Behzti playwright Gurpreet Kaur Bhatti returns with Behud
Mar 18 2010 By Lorne Jackson
After death threats and protests, the playwright behind Behzti is back with a new play. She speaks to Lorne Jackson.
Gurpreet Kaur Bhatti arrives alone and unarmed for our interview in London.
There is no 6ft 6ins slab of sinister security man – pistol-bulge pulsing through tailored jacket – glowering over her.
She doesn’t roll up in an armoured tank, either. Instead, she saunters over to me – not even a tremor of tension – shakes my hand, asks if I don’t mind if she pops to the loo for a min, then says she knows a rather nice place for lunch.
And no, the restaurant in question is not a highly fortified castle, protected by a crocodile infested moat. Just a small unassuming Polish restaurant in Kilburn.
Should Gurpreet really be this relaxed?
It wasn’t that long ago that a faith-fuelled mob was baying for her blood. She also received death threats in the post. All because of a play she wrote that had its premiere in Birmingham.
The work in question, Behzti, performed to full houses at the Rep. Reviews were encouraging and Gurpreet should have had a smash on her hands.
But it was another kind of smash that led to the play being cancelled.
The smash of theatre windows.
Members of the Sikh community took exception to charged incidents in the play, which is set inside a Sikh temple.
They marched on the Rep, and violent scuffles were barely contained by the authorities.
Gurpreet – herself a Sikh, who still goes to temple – then received the threats to her life, and was advised by the police to leave Birmingham, where she had been staying while her play was performed.
The London-based author was moved to a safe house with a security camera outside her door, and had police officers assigned to protect her.
After a period, the communal snarl slumbered into silence.
However, there is a possibility that righteous fury could rise again, because Gurpreet has written a new play – to be performed in the Belgrade Theatre, Coventry, from the end of this month – about her Behzti experience.
Behud (a Punjabi word meaning without limit) is about a playwright attempting to make sense of the past by visiting the darkest corners of her imagination. It is set amidst the conflicting worlds represented by the theatre establishment, politicians and protesters.
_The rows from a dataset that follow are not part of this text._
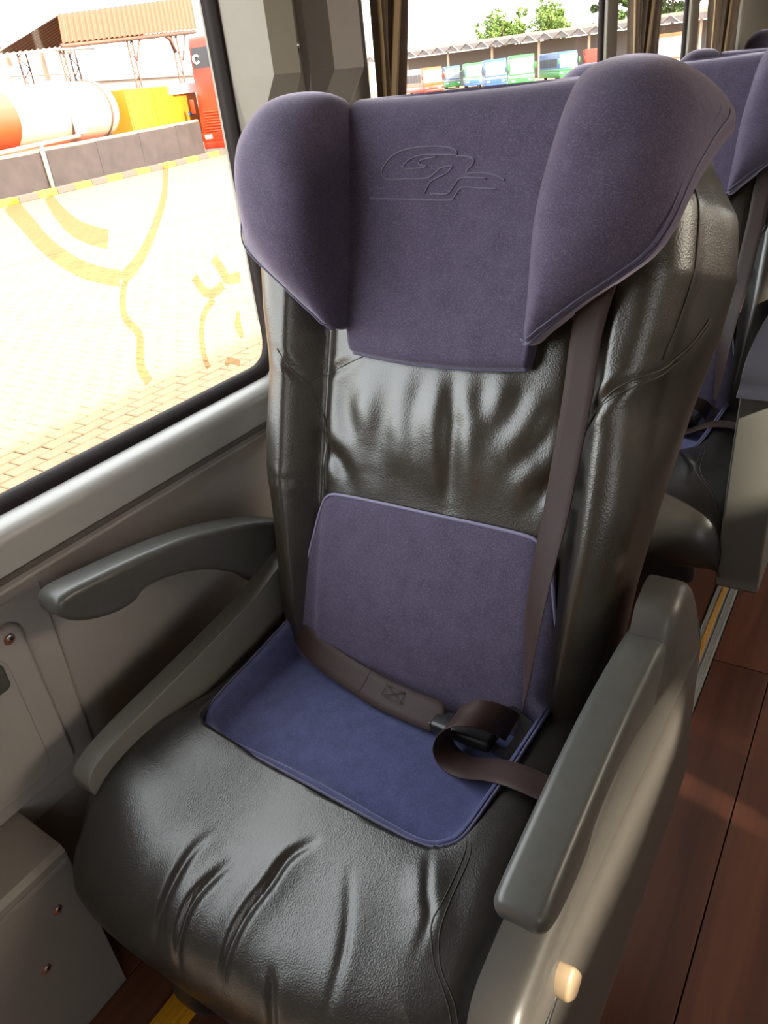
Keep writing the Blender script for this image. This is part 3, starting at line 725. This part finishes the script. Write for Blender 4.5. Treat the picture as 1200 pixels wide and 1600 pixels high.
# slotted slide the strap runs through, tongue and buckle
fr = rrect(-.034, .034, -.022, .022, .008, 4); fri = rrect(-.023, .023, -.008, .008, .003, 4)
def frame_ring(c, ex, ey, h):
    ez = np.cross(ex, ey); rings = []
    for loop, hh in ((fr, -h), (fr, h), (fri, h), (fri, -h)): rings.append([c + ex * a + ey * b + ez * hh for a, b in loop])
    V, F = loft(rings + [rings[0]], False, False); return V, F
ex = np.array([.35, .62, .70]); ex /= np.linalg.norm(ex); ey = np.cross(ex, np.array([.2, -.7, .68])); ey /= np.linalg.norm(ey)
mk('belt_slide', *frame_ring(np.array([.180, .705, .412]), ex, ey, .0045), 'black_plastic', belt, auto=40)
bk = mk('buckle', *box(.070, .165, .668, .705, .396, .417, .006, 3), 'black_plastic', belt, auto=40)
mk('buckle_button', *box(.0685, .0725, .672, .701, .401, .413, .001, 1), 'arm_plastic', bk, smooth=False)
mk('tongue', *box(.045, .10, .690, .712, .404, .409, .002, 2), 'black_plastic', belt, auto=40)
lp = [(.185, .705, .425), (.172, .690, .448), (.150, .676, .461), (.125, .664, .456), (.108, .655, .436), (.105, .647, .412), (.120, .640, .397), (.150, .634, .400), (.190, .626, .424), (.225, .620, .438), (.27, .618, .438), (.32, .618, .428)]
belt_line('belt_loop', lp, [(.25, .85, .45), (.2, .9, .35), (.1, .95, .25), (.05, 1, .1), (.1, 1, 0), (.12, 1, 0), (.12, 1, .02), (.1, 1, .04), (.08, 1, .02), (.05, 1, 0), (.05, 1, -.05), (.05, 1, -.08)], .042, .0016, belt)
la = [(-.300, .785, .440), (-.262, .765, .434), (-.215, .742, .424), (-.165, .724, .418), (-.118, .712, .415), (-.06, .700, .413), (-.019, .693, .412), (.03, .689, .412), (.066, .688, .411)]
lap = belt_line('lap_strap', la, [(.1, .3, .95), (.1, .35, .9), (0, .5, .8), (0, .7, .6), (0, .72, .55), (0, .75, .55), (0, .75, .55), (0, .78, .5), (0, .8, .45)], .045, .0022, belt)
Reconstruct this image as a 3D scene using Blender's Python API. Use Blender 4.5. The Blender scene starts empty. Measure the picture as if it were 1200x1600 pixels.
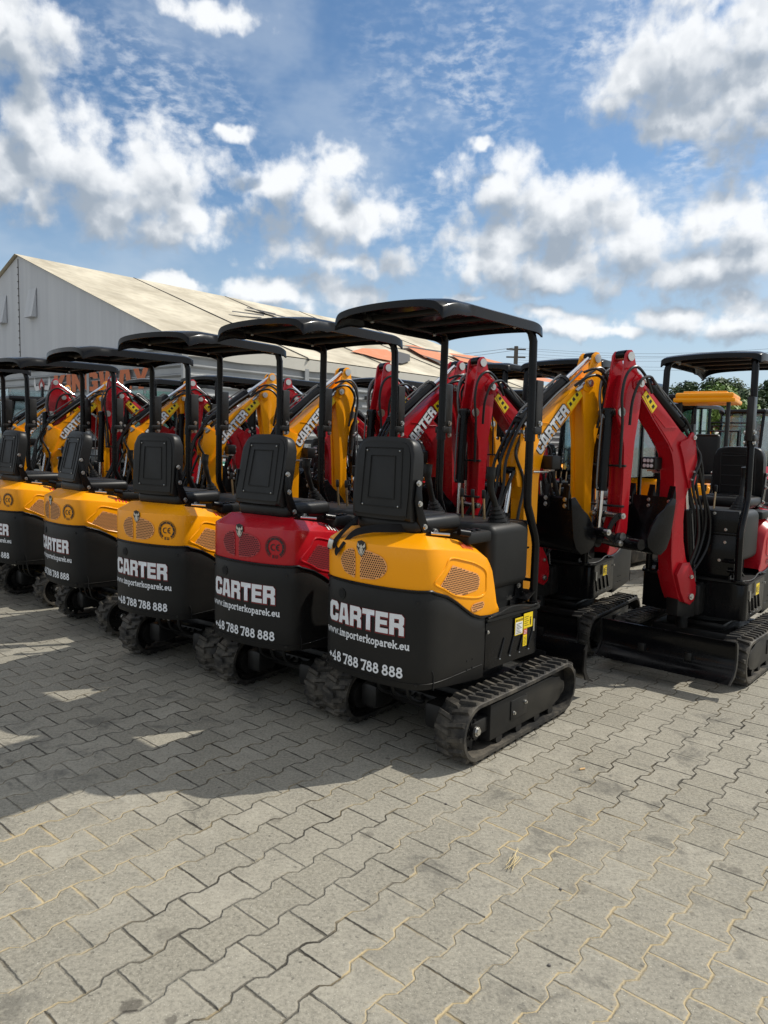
import bpy, bmesh, math, random
from mathutils import Vector, Matrix
R = math.radians; PI = math.pi
random.seed(7)
S = bpy.context.scene
COL = S.collection

# ---------------------------------------------------------------- camera
F_PX, PITCH, ROLL, CAM_H = 1139.75, -0.0968, 0.0229, 1.5829
cd = bpy.data.cameras.new("Camera"); cam = bpy.data.objects.new("Camera", cd); COL.objects.link(cam)
cd.sensor_fit = 'VERTICAL'; cd.sensor_height = 32; cd.sensor_width = 24
cd.lens = F_PX/1600*32; cd.clip_start = .05; cd.clip_end = 5000
cam.matrix_world = Matrix.Translation((0, 0, CAM_H)) @ Matrix.Rotation(PI/2+PITCH, 4, 'X') @ Matrix.Rotation(ROLL, 4, 'Z')
S.camera = cam
S.render.resolution_x = 768; S.render.resolution_y = 1024

# ---------------------------------------------------------------- light
SUN = Vector((.86, .28, 1.0)).normalized()
SUN_EL = math.asin(SUN.z); SUN_AZ = math.atan2(SUN.x, SUN.y)
S.view_settings.view_transform = 'Standard'; S.view_settings.look = 'None'
S.view_settings.exposure = 0.09; S.view_settings.gamma = 1
sl = bpy.data.lights.new("sun", 'SUN'); sl.energy = 3.9; sl.angle = R(.5); sl.color = (1, .95, .86)
so = bpy.data.objects.new("sun", sl); COL.objects.link(so)
so.rotation_euler = SUN.to_track_quat('Z', 'Y').to_euler()

class NT:
    """tiny node expression helper"""
    def __init__(s, tree): s.t = tree
    def n(s, typ, **kw):
        d = s.t.nodes.new(typ)
        for k, v in kw.items():
            setattr(d, k, v)
        return d
    def put(s, sock, v):
        if isinstance(v, bpy.types.NodeSocket): s.t.links.new(v, sock)
        else: sock.default_value = v
    def m(s, op, a, b=0.0, c=0.0, clamp=False):
        d = s.n('ShaderNodeMath', operation=op, use_clamp=clamp)
        s.put(d.inputs[0], a); s.put(d.inputs[1], b); s.put(d.inputs[2], c)
        return d.outputs[0]
    def vm(s, op, a, b=(0, 0, 0), out=0):
        d = s.n('ShaderNodeVectorMath', operation=op)
        s.put(d.inputs[0], a); s.put(d.inputs[1], b)
        return d.outputs[out]
    def noise(s, vec, scale, detail=3, rough=.5, dist=0.0, out=0):
        d = s.n('ShaderNodeTexNoise'); s.put(d.inputs['Vector'], vec)
        d.inputs['Scale'].default_value = scale; d.inputs['Detail'].default_value = detail
        d.inputs['Roughness'].default_value = rough; d.inputs['Distortion'].default_value = dist
        return d.outputs[out]
    def ramp(s, v, lo, hi, a=0.0, b=1.0, smooth=True):
        d = s.n('ShaderNodeMapRange'); d.interpolation_type = 'SMOOTHSTEP' if smooth else 'LINEAR'
        s.put(d.inputs[0], v); s.put(d.inputs[1], lo); s.put(d.inputs[2], hi); s.put(d.inputs[3], a); s.put(d.inputs[4], b)
        return d.outputs[0]
    def mix(s, f, a, b):
        d = s.n('ShaderNodeMix', data_type='RGBA')
        s.put(d.inputs[0], f)
        s.put(d.inputs[6], a if isinstance(a, bpy.types.NodeSocket) else (*a, 1)[:4])
        s.put(d.inputs[7], b if isinstance(b, bpy.types.NodeSocket) else (*b, 1)[:4])
        return d.outputs[2]
    def sep(s, v):
        d = s.n('ShaderNodeSeparateXYZ'); s.put(d.inputs[0], v); return d.outputs
    def comb(s, x, y, z=0.0):
        d = s.n('ShaderNodeCombineXYZ'); s.put(d.inputs[0], x); s.put(d.inputs[1], y); s.put(d.inputs[2], z); return d.outputs[0]

# world: physical sky plus procedural clouds laid out by azimuth and elevation (degrees)
W = bpy.data.worlds.new("World"); S.world = W; W.use_nodes = True
wt = W.node_tree; wt.nodes.clear(); q = NT(wt)
sky = q.n('ShaderNodeTexSky', sky_type='NISHITA', sun_disc=False)
sky.sun_elevation = SUN_EL; sky.sun_rotation = SUN_AZ; sky.air_density = 1.0; sky.dust_density = 1.2; sky.ozone_density = 1.4
tc = q.n('ShaderNodeTexCoord').outputs['Generated']
sx, sy, sz = q.sep(tc)[:3]
az = q.m('MULTIPLY', q.m('ARCTAN2', sx, sy), 180/PI)
el = q.m('MULTIPLY', q.m('ARCSINE', sz), 180/PI)
ae = q.comb(az, el)
# (az, el, half width, half height)
CL = CLOUDS = []
def px_dir(u, v):
    du, dv = (u-600)/F_PX, (v-800)/F_PX
    c, s_ = math.cos(ROLL), math.sin(ROLL)
    a, b = du*c+dv*s_, -du*s_+dv*c
    c, s_ = math.cos(PITCH), math.sin(PITCH)
    return Vector((a, c+b*s_, s_-b*c))
def azel(u, v):
    d = px_dir(u, v).normalized()
    return math.degrees(math.atan2(d.x, d.y)), math.degrees(math.asin(d.z))
for (u, v, a, b) in [(50, 195, 62, 62), (120, 255, 100, 72), (205, 290, 95, 66), (285, 345, 70, 38), (200, 330, 90, 40), (10, 40, 75, 80), (20, 270, 50, 60),
                     (430, 292, 68, 38), (515, 325, 95, 52), (590, 350, 50, 40), (480, 385, 60, 30), (560, 405, 70, 32),
                     (770, 290, 70, 52), (880, 325, 100, 58), (975, 370, 85, 62), (800, 385, 105, 62), (910, 420, 130, 42), (720, 400, 40, 40),
                     (1110, 345, 75, 42), (1170, 330, 60, 40), (1190, 395, 80, 55), (1110, 420, 90, 46), (1180, 490, 60, 36),
                     (1075, 90, 105, 85), (1165, 165, 95, 70), (985, 130, 58, 42), (1190, 40, 80, 70), (1090, 190, 70, 40),
                     (280, 448, 52, 16), (425, 460, 66, 28), (535, 462, 50, 36), (850, 500, 48, 16), (905, 522, 80, 20), (960, 535, 60, 14), (715, 458, 36, 10), (1085, 500, 70, 26), (1160, 522, 80, 24),
                     (560, 252, 36, 18), (370, 225, 30, 10), (330, 5, 70, 20), (745, 215, 20, 12)]:
    A, Eл = azel(u, v); k = .0503*math.cos(R(Eл))
    CLOUDS.append((A, Eл, a*.05/max(.5, math.cos(R(Eл))), b*.05))
def noise2(vec, scale, detail, rough, dist=0.0, out=0):
    d = q.n('ShaderNodeTexNoise', noise_dimensions='2D'); q.put(d.inputs['Vector'], vec)
    d.inputs['Scale'].default_value = scale; d.inputs['Detail'].default_value = detail; d.inputs['Roughness'].default_value = rough; d.inputs['Distortion'].default_value = dist
    return d.outputs[out]
def vor2(vec, scale, detail=2.0):
    d = q.n('ShaderNodeTexVoronoi', voronoi_dimensions='2D', feature='SMOOTH_F1'); q.put(d.inputs['Vector'], vec)
    d.inputs['Scale'].default_value = scale; d.inputs['Detail'].default_value = detail; d.inputs['Roughness'].default_value = .55; d.inputs['Smoothness'].default_value = .35
    return d.outputs['Distance']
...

But why did Gurpreet return to these days of rage and riot? Wouldn’t it have been best to let sleeping mobs lie?
“I just had to go back and look at that time in my life, again,” she says. “It felt like such a monumental, extraordinary experience in my existence, that I had to process it as a writer.
“It would have been disingenuous to myself not to have written about that event.”
The reaction to Behzti must have been shocking for a young woman who spends so much of her time in solitude, hidden away with her characters and plots.
What happened outside the Rep in December 2004 was one plot she couldn’t control.
She admits to having some inkling that this particular work would be controversial, as part of the performance was set in a Gurdwara (Sikh temple) and the play, near its end, escalates towards high levels of violence.
“I knew that it would be a provocative piece, but I didn’t expect that level of reaction,” she says. “Writing it was my way of expressing myself, and I stick by everything that I wrote.
“I understood why the Rep decided to cancel it, but I was still so angry. It just seemed to me so wrong. One of the themes of the play was how women are robbed of their voice. I saw an interview on TV with Salman Rushdie, and he was talking about what had happened to me. He said it was ironic that the woman who wrote a play about women losing their voice also lost hers.”
It’s understandable that Gurpreet wanted to defend her work. But didn’t she have any regrets after the death threats? Couldn’t she have made her point in a more palatable way?
“No regrets,” she says. “And strangely enough, it really wasn’t as scary as you might imagine.
“When something really extreme like that happens, there just isn’t much time to feel anything. Even fear.